(Material shown):
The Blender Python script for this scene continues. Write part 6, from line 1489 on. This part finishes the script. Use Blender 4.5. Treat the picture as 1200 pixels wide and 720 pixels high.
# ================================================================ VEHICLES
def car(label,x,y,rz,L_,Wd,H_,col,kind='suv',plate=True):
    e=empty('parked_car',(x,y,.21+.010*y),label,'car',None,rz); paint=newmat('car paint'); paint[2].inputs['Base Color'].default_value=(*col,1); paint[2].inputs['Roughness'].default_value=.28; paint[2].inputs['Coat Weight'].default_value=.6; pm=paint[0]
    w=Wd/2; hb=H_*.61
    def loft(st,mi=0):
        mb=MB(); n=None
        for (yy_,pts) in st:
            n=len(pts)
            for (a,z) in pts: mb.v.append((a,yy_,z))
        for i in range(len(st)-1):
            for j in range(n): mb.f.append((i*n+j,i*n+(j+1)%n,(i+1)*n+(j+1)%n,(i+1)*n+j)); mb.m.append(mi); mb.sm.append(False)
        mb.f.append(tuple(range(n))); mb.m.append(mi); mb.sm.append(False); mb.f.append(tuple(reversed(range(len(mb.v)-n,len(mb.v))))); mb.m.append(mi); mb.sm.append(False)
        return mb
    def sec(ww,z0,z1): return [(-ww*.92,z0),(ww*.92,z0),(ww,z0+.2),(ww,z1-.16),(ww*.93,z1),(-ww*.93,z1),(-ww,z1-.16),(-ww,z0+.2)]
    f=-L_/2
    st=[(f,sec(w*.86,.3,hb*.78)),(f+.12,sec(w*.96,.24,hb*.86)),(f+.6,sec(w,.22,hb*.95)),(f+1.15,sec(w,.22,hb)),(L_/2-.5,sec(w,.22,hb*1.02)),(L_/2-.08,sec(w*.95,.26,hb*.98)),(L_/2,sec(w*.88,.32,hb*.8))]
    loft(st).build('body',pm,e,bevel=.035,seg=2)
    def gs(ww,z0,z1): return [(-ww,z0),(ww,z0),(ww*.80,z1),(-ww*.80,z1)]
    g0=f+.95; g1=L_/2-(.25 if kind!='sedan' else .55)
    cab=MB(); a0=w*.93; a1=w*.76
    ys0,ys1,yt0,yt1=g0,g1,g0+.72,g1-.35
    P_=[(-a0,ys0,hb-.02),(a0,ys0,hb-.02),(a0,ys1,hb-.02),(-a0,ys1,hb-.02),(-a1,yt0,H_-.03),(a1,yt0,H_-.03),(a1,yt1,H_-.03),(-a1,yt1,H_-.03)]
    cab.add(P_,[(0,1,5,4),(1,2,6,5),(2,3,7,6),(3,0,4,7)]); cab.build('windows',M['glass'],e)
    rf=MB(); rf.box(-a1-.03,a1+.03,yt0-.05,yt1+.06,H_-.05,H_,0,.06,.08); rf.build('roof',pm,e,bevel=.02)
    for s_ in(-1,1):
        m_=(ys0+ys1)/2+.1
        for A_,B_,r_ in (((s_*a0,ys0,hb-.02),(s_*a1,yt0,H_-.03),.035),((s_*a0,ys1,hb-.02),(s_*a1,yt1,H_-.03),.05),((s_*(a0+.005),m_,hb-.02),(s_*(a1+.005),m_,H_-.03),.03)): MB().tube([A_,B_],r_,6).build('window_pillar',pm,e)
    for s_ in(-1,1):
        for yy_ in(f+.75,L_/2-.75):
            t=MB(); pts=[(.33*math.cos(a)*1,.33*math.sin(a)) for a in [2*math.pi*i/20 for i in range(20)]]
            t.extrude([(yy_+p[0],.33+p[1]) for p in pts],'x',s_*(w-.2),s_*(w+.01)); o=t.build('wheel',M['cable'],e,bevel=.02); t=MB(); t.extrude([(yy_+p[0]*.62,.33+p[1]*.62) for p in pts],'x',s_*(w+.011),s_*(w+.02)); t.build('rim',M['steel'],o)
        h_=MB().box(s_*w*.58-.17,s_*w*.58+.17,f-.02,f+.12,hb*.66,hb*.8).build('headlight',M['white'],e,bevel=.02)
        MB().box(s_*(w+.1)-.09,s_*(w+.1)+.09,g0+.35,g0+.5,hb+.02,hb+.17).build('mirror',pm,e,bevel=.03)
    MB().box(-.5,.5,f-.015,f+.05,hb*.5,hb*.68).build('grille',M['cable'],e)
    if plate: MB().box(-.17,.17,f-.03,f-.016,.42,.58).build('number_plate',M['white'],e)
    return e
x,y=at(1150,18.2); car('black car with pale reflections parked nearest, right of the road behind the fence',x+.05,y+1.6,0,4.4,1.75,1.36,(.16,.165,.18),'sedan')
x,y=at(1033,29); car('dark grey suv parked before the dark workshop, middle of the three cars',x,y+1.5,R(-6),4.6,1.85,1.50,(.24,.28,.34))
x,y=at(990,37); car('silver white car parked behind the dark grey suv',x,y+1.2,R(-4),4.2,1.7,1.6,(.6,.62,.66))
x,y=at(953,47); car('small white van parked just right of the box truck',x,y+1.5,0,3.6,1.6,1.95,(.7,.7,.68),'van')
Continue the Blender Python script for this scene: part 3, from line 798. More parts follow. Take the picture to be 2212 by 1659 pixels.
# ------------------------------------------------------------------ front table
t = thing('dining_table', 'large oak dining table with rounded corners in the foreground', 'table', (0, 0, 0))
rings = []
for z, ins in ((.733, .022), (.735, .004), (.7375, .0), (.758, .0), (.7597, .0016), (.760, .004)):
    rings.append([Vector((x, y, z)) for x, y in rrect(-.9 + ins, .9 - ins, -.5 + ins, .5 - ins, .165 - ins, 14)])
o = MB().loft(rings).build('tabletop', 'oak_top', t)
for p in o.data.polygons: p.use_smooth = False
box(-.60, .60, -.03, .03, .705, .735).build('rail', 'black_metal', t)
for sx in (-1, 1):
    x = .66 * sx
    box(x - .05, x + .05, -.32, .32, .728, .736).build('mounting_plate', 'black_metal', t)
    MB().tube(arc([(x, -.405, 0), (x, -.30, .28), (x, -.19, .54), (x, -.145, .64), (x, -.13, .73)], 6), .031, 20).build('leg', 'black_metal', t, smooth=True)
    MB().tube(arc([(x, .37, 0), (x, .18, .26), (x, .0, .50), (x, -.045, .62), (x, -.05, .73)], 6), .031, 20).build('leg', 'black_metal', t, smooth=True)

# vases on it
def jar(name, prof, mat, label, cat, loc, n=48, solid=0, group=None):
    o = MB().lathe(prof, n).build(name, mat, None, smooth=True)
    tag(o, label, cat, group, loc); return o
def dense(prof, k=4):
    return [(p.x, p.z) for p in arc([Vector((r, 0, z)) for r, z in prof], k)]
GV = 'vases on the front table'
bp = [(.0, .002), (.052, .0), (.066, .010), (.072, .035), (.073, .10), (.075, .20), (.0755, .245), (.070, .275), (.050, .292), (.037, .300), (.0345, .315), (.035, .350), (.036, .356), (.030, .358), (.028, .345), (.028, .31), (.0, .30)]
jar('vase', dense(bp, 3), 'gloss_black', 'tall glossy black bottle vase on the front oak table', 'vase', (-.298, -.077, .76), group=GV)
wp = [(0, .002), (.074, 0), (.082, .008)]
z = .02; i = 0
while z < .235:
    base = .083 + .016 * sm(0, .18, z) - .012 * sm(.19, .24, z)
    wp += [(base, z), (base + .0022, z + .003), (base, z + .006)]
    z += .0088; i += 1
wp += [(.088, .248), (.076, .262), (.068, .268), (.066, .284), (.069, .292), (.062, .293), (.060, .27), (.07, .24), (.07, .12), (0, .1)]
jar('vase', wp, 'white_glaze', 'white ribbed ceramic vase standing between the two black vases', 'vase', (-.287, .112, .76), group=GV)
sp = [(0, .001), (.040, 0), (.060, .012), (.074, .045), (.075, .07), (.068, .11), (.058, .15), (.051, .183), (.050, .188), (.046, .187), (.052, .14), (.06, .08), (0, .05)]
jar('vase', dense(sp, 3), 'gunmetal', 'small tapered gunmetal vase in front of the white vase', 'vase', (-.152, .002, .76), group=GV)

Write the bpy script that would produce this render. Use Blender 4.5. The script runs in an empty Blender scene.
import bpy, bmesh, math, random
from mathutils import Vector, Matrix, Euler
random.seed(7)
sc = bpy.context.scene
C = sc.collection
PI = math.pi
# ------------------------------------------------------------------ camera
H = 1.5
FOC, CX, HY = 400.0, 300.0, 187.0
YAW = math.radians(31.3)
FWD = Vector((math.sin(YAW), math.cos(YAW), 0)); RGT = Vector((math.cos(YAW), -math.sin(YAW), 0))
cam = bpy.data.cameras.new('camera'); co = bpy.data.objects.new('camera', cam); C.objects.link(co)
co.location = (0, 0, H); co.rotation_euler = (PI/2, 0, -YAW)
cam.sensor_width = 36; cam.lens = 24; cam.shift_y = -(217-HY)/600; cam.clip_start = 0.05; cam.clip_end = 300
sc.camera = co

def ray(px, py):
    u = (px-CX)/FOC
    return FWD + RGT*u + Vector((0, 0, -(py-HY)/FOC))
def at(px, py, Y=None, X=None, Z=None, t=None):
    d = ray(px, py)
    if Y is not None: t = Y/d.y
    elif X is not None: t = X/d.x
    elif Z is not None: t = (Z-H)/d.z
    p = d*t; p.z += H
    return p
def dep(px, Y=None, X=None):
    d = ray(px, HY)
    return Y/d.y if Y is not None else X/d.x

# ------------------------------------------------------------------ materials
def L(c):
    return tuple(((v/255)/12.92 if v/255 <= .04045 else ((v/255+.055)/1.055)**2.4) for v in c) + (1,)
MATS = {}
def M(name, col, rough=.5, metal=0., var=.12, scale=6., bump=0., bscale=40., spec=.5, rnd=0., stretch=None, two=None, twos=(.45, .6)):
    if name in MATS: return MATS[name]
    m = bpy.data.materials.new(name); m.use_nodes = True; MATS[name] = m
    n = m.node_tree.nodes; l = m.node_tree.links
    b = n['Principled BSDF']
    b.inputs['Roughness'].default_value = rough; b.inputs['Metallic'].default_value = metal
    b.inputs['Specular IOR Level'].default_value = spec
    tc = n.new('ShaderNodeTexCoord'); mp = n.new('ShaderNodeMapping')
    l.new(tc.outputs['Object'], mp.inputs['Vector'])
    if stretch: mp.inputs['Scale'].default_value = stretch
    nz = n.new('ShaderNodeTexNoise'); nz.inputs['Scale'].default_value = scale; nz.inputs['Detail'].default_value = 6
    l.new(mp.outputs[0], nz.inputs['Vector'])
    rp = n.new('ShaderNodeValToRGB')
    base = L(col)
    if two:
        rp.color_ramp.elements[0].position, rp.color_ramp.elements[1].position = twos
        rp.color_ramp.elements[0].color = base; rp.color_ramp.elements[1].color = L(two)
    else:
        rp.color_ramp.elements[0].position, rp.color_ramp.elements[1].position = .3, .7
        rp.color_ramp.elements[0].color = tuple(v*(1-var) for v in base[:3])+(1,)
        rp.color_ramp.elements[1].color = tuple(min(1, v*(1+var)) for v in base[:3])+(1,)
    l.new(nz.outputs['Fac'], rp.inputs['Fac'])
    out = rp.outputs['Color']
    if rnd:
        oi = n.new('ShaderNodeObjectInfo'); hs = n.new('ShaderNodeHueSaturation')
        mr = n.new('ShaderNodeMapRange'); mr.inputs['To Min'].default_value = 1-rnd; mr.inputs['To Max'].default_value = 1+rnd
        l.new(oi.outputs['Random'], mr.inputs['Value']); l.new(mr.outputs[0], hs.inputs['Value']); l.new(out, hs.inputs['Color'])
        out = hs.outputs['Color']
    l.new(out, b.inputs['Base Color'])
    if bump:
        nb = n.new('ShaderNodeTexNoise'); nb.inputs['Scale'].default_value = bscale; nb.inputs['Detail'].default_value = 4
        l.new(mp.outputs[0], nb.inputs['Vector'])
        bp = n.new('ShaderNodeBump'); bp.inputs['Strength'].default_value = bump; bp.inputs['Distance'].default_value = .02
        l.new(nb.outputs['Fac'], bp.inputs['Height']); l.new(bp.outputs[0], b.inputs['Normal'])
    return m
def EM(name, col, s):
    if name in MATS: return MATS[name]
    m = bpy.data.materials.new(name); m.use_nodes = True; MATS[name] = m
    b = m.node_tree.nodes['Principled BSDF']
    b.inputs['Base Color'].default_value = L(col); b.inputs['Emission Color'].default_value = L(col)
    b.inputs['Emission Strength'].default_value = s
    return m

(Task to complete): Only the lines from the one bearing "Write the bpy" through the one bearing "return Y/d.y if Y is not None else X/d.x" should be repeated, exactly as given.

(Answer to the task):
Write the bpy script that would produce this render. Use Blender 4.5. The script runs in an empty Blender scene.
import bpy, bmesh, math, random
from mathutils import Vector, Matrix, Euler
random.seed(7)
sc = bpy.context.scene
C = sc.collection
PI = math.pi
# ------------------------------------------------------------------ camera
H = 1.5
FOC, CX, HY = 400.0, 300.0, 187.0
YAW = math.radians(31.3)
FWD = Vector((math.sin(YAW), math.cos(YAW), 0)); RGT = Vector((math.cos(YAW), -math.sin(YAW), 0))
cam = bpy.data.cameras.new('camera'); co = bpy.data.objects.new('camera', cam); C.objects.link(co)
co.location = (0, 0, H); co.rotation_euler = (PI/2, 0, -YAW)
cam.sensor_width = 36; cam.lens = 24; cam.shift_y = -(217-HY)/600; cam.clip_start = 0.05; cam.clip_end = 300
sc.camera = co

def ray(px, py):
    u = (px-CX)/FOC
    return FWD + RGT*u + Vector((0, 0, -(py-HY)/FOC))
def at(px, py, Y=None, X=None, Z=None, t=None):
    d = ray(px, py)
    if Y is not None: t = Y/d.y
    elif X is not None: t = X/d.x
    elif Z is not None: t = (Z-H)/d.z
    p = d*t; p.z += H
    return p
def dep(px, Y=None, X=None):
    d = ray(px, HY)
    return Y/d.y if Y is not None else X/d.x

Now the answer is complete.